Iaquinta: Ma hanno parlato di Giuseppe e Vincenzo Iaquinta. Essere famosi ha i suoi pro e i suoi contro. I giornali mettono solo due anni a Iaquinta per ‘ndrangheta. Maledizione, maledizione. È la cosa più brutta che ti può capitare, un giorno mi sono fermato al Mc Donald e una signorina, quella che era alla cassa, mi ha riconosciuto ‘Ah c’è Iaquinta’ e di là quello che lavava i piatti ha detto ‘Ah quel mafioso’. E io avevo i bambini in macchina, capito? Perché mio padre è ancora in carcere? Dopo una condanna di primo grado già in carcere? Sono andati a prenderlo ieri, ieri sera. Non lo so perché questo accanimento contro di noi, non lo so. Non è emerso niente su mio padre che poteva esserci una associazione, non è emerso niente. Partiamo dal fondo della famiglia Iaquinta, chi è stata la famiglia Iaquinta e cosa si è costruito mio padre a 16 anni che è venuto a lavorare in fabbrica a Milano con suo fratello che dormiva in fabbrica. E si è costruito tutto da solo, tutto da solo senza l’aiuto di nessuno. Come mi sono fatto io tutto da solo, ad arrivare a certi livelli. E questi qua in un secondo vogliono rovinare la famiglia Iaquinta, in un secondo dopo tutti i sacrifici che abbiamo fatto? È così che funziona l’Italia, è così? Per tre giudici? Per due PM? O per un pentito che ha detto solo ca**ate nel processo? Un pentito che ha fatto le cose e va a buttare me**a addosso alla gente, è questa l’Italia?

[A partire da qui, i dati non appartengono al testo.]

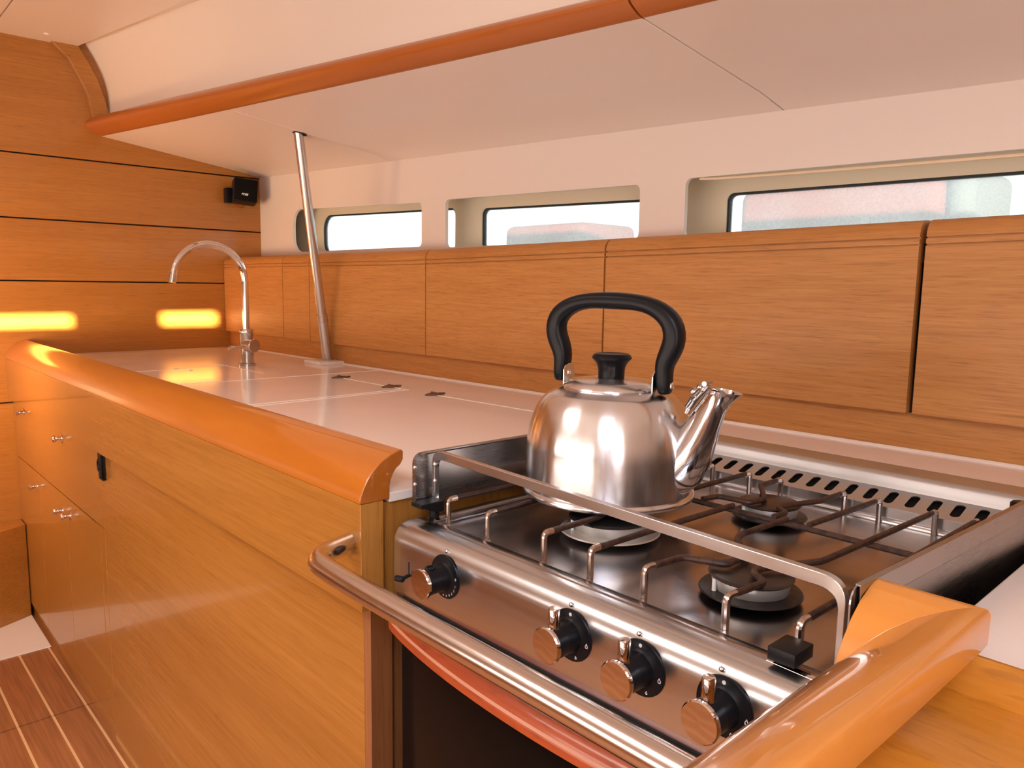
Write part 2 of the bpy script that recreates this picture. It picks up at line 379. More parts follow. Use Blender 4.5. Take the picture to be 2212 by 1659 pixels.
# ceiling panel and cabin side
xceil = lambda y: interp([(-1.6, 1.02), (.6, .94), (1.4, .89), (2.168, .811), (2.86, .701), (3.0, .68)], y)
ys = frange(-1.6, BK, 36)
b = B(); b.loft([[(-1.62, y, 1.84), (.465, y, 1.84), (.465, y, 1.862), (-1.62, y, 1.862)] for y in ys])
b.loft([[(.469, y, 1.84), (xceil(y) - .004, y, 1.84), (xceil(y), y, 1.844), (xceil(y), y, 1.862), (.469, y, 1.862)] for y in ys])
tag(b.build('ceiling', 'liner', angle=30, base=(0, 0, 1.84)), kind='structure')
tag(B().box((-1.62, -1.6, 1.905), (1.6, BK + .02, 1.93)).build('trim_3', 'white', smooth=False), kind='structure')
def side_ring(y):
    x0 = xtrim(y) + .030 + .006 * max(0, 1.5 - y); z0 = zsof(xtrim(y), y) + .066 - .017 * max(0, min(1.6, 2.3 - y)); x1 = xceil(y) + .022 + .034 * min(1, (BK - y) / .8); z1 = 1.862
    pts = []
    for k in frange(0, 1, 12):
        bul = math.sin(PI * k) * .018
        s_ = k ** 1.35
        x = x0 + (x1 - x0) * s_ + bul; z = z0 + (z1 - z0) * k; pts.append((x, y, z))
    pts.append((x1, y, 1.90))
    return pts + [(p_[0] + .012, p_[1], p_[2]) for p_ in reversed(pts)]
b = B(); b.loft([side_ring(y) for y in ys])
tag(b.build('wall_upper', 'liner', angle=50, base=(.9, 1, 1.6)), kind='structure')
b = B(); b.loft([[(xceil(y) - .001, y, 1.8445), (xceil(y) + .026 + .034 * min(1, (BK - y) / .8), y, 1.863), (xceil(y) + .024, y, 1.870), (xceil(y) - .001, y, 1.863)] for y in ys])
tag(b.build('trim_7', 'liner', smooth=False), kind='structure')
# white lining with three window openings
wins = [(1.83, 2.60, 1.205, (1.331, 1.355), (.014, .052, .052, .014)),
        (1.05, 1.72, 1.200, (1.3165, 1.331), .014),
        (-.28, .935, 1.200, (1.300, 1.3185), .014)]
def lin(u, v, d): return Vector((xwall(u) + d, u, v))
zc = lambda y: zsof(xwall(y), y)
b = B(); b.holed([(-1.6, 1.165), (BK, 1.165), (BK, zc(BK)), (-1.6, zc(-1.6))],
                 [rrect(u0, v0, u1, v1, r) for u0, u1, v0, v1, r in wins], lin, 0.010)
tag(b.build('wall_right', 'white', base=(1.3, 1, 1.16), angle=20), kind='structure')
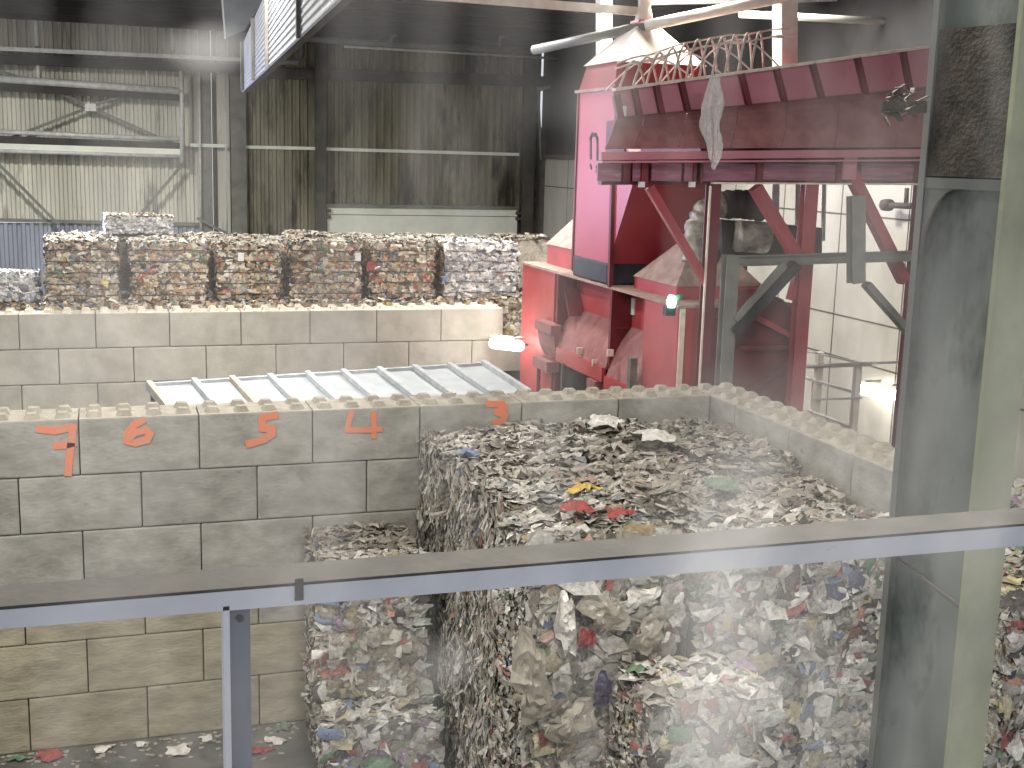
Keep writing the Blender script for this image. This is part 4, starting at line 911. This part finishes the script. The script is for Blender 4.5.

No Giulio, non è così. Basta! Mi sono rotto le pa**e di stare zitto, c’è da parlare. Io lotterò fino alla morte per l’innocenza per mio padre. Perché io lo conosco talmente bene, è una persona che non si permetterebbe mai di far del male a me. Io sono nato a Crotone, e siccome mia madre e mio padre abitavano in una casa piena di umidità, dove il bagno era fuori e avevano paura che se mi portavano lì morivo con tutta quella umidità. Mi hanno lasciato due mesi da mia nonna e da mio nonno. Loro sono tornati qua perché mio padre lavorava e dopo mi sono venuti a prendere. La gente deve capire da dove siamo partiti anche noi. Abbiamo altri due gradi giudizio e la verità deve venire fuori, per forza. Ho fiducia nella giustizia, Giulio.

Iena: Tu hai fiducia?

Iaquinta: Al 100% sull’innocenza di mio padre.